• Goal
Leave the pictures out. Return all other data exactly.

• Given data

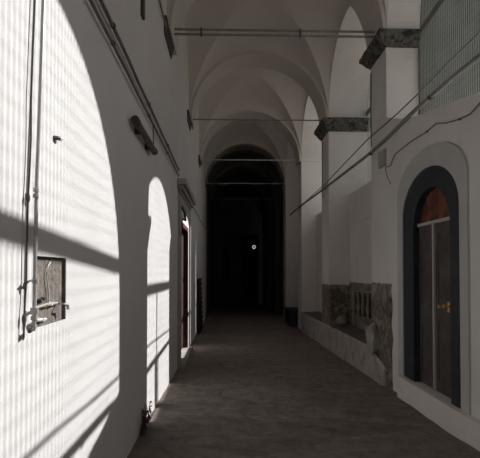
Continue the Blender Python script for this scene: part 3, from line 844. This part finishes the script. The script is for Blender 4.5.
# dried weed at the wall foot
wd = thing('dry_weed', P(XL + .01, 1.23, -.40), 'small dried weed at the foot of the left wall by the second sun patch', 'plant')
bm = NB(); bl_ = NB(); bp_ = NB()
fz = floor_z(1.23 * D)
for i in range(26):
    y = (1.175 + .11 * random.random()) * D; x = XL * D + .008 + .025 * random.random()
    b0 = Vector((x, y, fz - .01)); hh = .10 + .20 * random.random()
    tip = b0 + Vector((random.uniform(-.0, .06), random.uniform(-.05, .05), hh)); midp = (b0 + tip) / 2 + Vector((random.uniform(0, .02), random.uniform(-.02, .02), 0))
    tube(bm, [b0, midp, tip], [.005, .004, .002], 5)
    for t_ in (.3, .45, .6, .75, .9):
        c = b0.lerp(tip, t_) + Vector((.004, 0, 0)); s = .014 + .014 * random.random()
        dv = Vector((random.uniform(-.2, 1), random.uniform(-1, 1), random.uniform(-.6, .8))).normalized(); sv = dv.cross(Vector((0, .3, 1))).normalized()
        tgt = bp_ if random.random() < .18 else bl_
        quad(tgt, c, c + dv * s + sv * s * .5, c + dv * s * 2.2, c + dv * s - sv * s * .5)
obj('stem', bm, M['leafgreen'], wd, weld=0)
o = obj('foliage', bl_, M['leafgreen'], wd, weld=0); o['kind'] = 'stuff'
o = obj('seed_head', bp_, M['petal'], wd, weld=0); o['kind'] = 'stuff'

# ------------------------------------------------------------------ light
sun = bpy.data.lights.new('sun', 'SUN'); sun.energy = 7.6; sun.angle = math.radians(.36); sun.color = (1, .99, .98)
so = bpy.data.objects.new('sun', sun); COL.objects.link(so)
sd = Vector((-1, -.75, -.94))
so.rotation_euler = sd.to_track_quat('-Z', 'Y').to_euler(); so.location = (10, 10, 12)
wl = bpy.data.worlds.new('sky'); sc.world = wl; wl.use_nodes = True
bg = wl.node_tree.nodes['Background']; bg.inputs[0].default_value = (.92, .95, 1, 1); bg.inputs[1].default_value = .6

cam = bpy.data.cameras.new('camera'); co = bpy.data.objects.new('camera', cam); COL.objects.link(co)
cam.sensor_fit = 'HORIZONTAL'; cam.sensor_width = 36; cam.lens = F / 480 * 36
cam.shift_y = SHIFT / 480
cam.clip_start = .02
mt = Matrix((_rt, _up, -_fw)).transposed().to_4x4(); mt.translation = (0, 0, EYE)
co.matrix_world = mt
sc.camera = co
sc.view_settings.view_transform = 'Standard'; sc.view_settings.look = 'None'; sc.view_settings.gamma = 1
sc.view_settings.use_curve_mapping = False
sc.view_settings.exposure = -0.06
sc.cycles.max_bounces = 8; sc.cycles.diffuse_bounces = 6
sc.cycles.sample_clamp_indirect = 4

• Solution for this exercise
Continue the Blender Python script for this scene: part 3, from line 844. This part finishes the script. The script is for Blender 4.5.
# dried weed at the wall foot
wd = thing('dry_weed', P(XL + .01, 1.23, -.40), 'small dried weed at the foot of the left wall by the second sun patch', 'plant')
bm = NB(); bl_ = NB(); bp_ = NB()
fz = floor_z(1.23 * D)
for i in range(26):
    y = (1.175 + .11 * random.random()) * D; x = XL * D + .008 + .025 * random.random()
    b0 = Vector((x, y, fz - .01)); hh = .10 + .20 * random.random()
    tip = b0 + Vector((random.uniform(-.0, .06), random.uniform(-.05, .05), hh)); midp = (b0 + tip) / 2 + Vector((random.uniform(0, .02), random.uniform(-.02, .02), 0))
    tube(bm, [b0, midp, tip], [.005, .004, .002], 5)
    for t_ in (.3, .45, .6, .75, .9):
        c = b0.lerp(tip, t_) + Vector((.004, 0, 0)); s = .014 + .014 * random.random()
        dv = Vector((random.uniform(-.2, 1), random.uniform(-1, 1), random.uniform(-.6, .8))).normalized(); sv = dv.cross(Vector((0, .3, 1))).normalized()
        tgt = bp_ if random.random() < .18 else bl_
        quad(tgt, c, c + dv * s + sv * s * .5, c + dv * s * 2.2, c + dv * s - sv * s * .5)
obj('stem', bm, M['leafgreen'], wd, weld=0)
o = obj('foliage', bl_, M['leafgreen'], wd, weld=0); o['kind'] = 'stuff'
o = obj('seed_head', bp_, M['petal'], wd, weld=0); o['kind'] = 'stuff'

# ------------------------------------------------------------------ light
sun = bpy.data.lights.new('sun', 'SUN'); sun.energy = 7.6; sun.angle = math.radians(.36); sun.color = (1, .99, .98)
so = bpy.data.objects.new('sun', sun); COL.objects.link(so)
sd = Vector((-1, -.75, -.94))
so.rotation_euler = sd.to_track_quat('-Z', 'Y').to_euler(); so.location = (10, 10, 12)
wl = bpy.data.worlds.new('sky'); sc.world = wl; wl.use_nodes = True
bg = wl.node_tree.nodes['Background']; bg.inputs[0].default_value = (.92, .95, 1, 1); bg.inputs[1].default_value = .6

cam = bpy.data.cameras.new('camera'); co = bpy.data.objects.new('camera', cam); COL.objects.link(co)
cam.sensor_fit = 'HORIZONTAL'; cam.sensor_width = 36; cam.lens = F / 480 * 36
cam.shift_y = SHIFT / 480
cam.clip_start = .02
mt = Matrix((_rt, _up, -_fw)).transposed().to_4x4(); mt.translation = (0, 0, EYE)
co.matrix_world = mt
sc.camera = co
sc.view_settings.view_transform = 'Standard'; sc.view_settings.look = 'None'; sc.view_settings.gamma = 1
sc.view_settings.use_curve_mapping = False
sc.view_settings.exposure = -0.06
sc.cycles.max_bounces = 8; sc.cycles.diffuse_bounces = 6
sc.cycles.sample_clamp_indirect = 4